UMBC CMSC202, Computer Science II, Spring 1998, Sections 0101, 0102, 0103, 0104 and Honors

Tuesday April 7, 1998

Assigned Reading:

• A Book on C:
• Programming Abstractions in C:

Handouts (available on-line): none

Topics Covered:

• Discussion about differences in grade distribution between IFSM and CMSC majors. The upshot: I don't see any. Conclusion: I expect the same amount and quality of work from you whether you are a IFSM or CMSC major.

• We converted our singly-linked list implementation of the list ADT to C++. I've added 3 new functions: FirstPos(), NextPos() and ItemAt(). Otherwise, we have a one-to-one translation. The C++ main program which uses the List class was modified from the previous C version. This was necessary because the main program must use C++ syntax to call the member functions. The sample run, on the other hand, is the same as before, except for the part that exercised the new functions.

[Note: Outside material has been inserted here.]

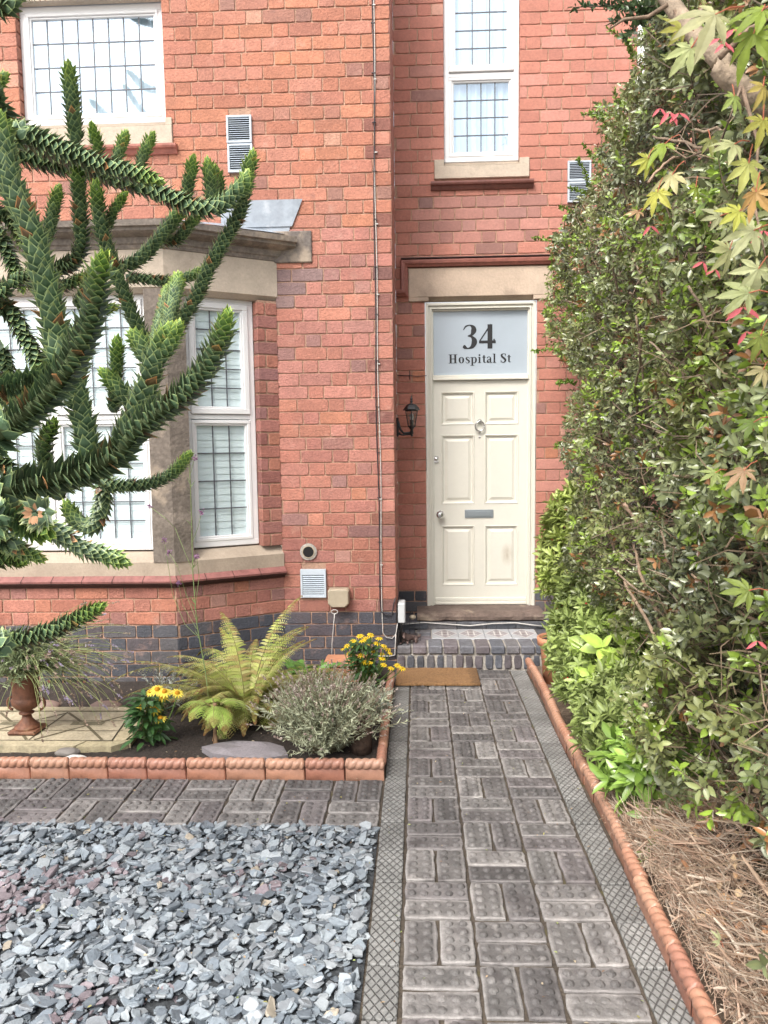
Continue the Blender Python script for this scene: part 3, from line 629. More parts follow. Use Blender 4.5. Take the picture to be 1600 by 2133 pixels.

  • Instead of defining a type for node structures, we define a class ListNode, which does the same thing. Similarly, the class List replaces the list structure in the C version. (See header file and implementation.)

  • The only member functions in the ListNode class are two constructors and a destructor called ~ListNode(). This destructor replaces the FreeNode() function in the C version. A destructor is the opposite of a constructor. This function is called whenever an object of type ListNode is no longer needed. In our ListNode implementation, the destructor frees up the memory used by the string data in the node. We will need to discuss destructors in greater detail in the future. Until then, note that the program here is very careful to only declare variables that are pointers to ListNode and that all ListNode objects are created using the new operator.

  • Similarly, in the List class, we have a destructor called ~List(). This is analogous to the FreeList() function in the C version.

  • The members header, count and last in the List class are in the protected section. This is similar to private and will be explained later.

  • We defined a type called position. Values returned by Locate(), FirstPos() and NextPos() have type position. We could have made these return pointers to ListNode, but it is cleaner to have a separate type. (If we did this in the C version, then our array implementation of the list ADT would have a cleaner Locate() function.)

• One of the advantages of Object-Oriented Programming (OOP) is the ability to reuse code.

  • If we wanted to reuse our list implementation to work with integer data instead of string data, we could look at the source code and replace all references to functions like strdup() and strcmp() with appropriate code for integers. However, the process of editing and modifying code is tedious and error prone. For example, you may very well have missed that the Print() member function must be modified to print out integers instead of strings.

  • A better way to reuse the code for the List class is to make a new class called ListItem. Instead of having ListNode hold a string directly, each ListNode object will contain a pointer to a ListItem object. For starters, a ListItem object will simply hold a string. That makes this implementation functionally equivalent to the previous one. However, since we have defined a ListItem class, we can make all the functions we need to work with strings member functions of the ListItem class.

  • We put the definition of the Listitem class in a file by itself called stringitem.h. The member functions for this class are: 2 constructors, the destructor, copy(), compare() and print(). The member function copy() returns a copy of the data stored in the ListItem host object. In the implementation of copy() (see stringitem.C), we simply call the strdup() function. Similarly, the member function compare() just calls strcmp and print() calls printf(). The purpose of encapsulating the string data this way is that we can substitute this ListItem class with another ListItem class that holds integers instead of strings. And as long as the member functions are implemented correctly, we can use the code for the ListNode and List classes without modification. To make this point explicit, we include a header file called listitem.h in the header file for the List class. The only purpose of the listitem.h file is to include the stringitem.h file. When we reuse the code for linked-lists of integers, the only line of code we will change is the include command in listitem.h --- we will change it to include intitem.h instead of stringitem.h.

  • In the meantime, we have modified the implementation of the ListNode and List classes so it works properly with the ListItem class. A sample run of the main program shows that the modifications were successful.

  • Next, we implement a different ListItem class where the data in each ListItem is an integer instead of a string. This implementation is really easy, since we do not need to allocate memory for integers. (See header file and implementation.) A sample run of the main program shows that the only change we have to make is one line of code in the listitem.h header file. Thus, we have quickly turned our linked-list code for strings into linked-list code for integers.

  • We can repeat this exercise for structures instead of integers. In this example, each ListItem object holds a pointer to a structure of type book_t taken from Project 1. Again, the header file and the implementation of the member functions for ListItem are very simple. Thus, we have quickly converted our linked-list code for strings into linked-list code for book_t structures. In the main program, we use fread() to read in a sequence of book_t structures and we store each structure in a linked-list. The sample run prints out the list of books in the SF_Adventure file.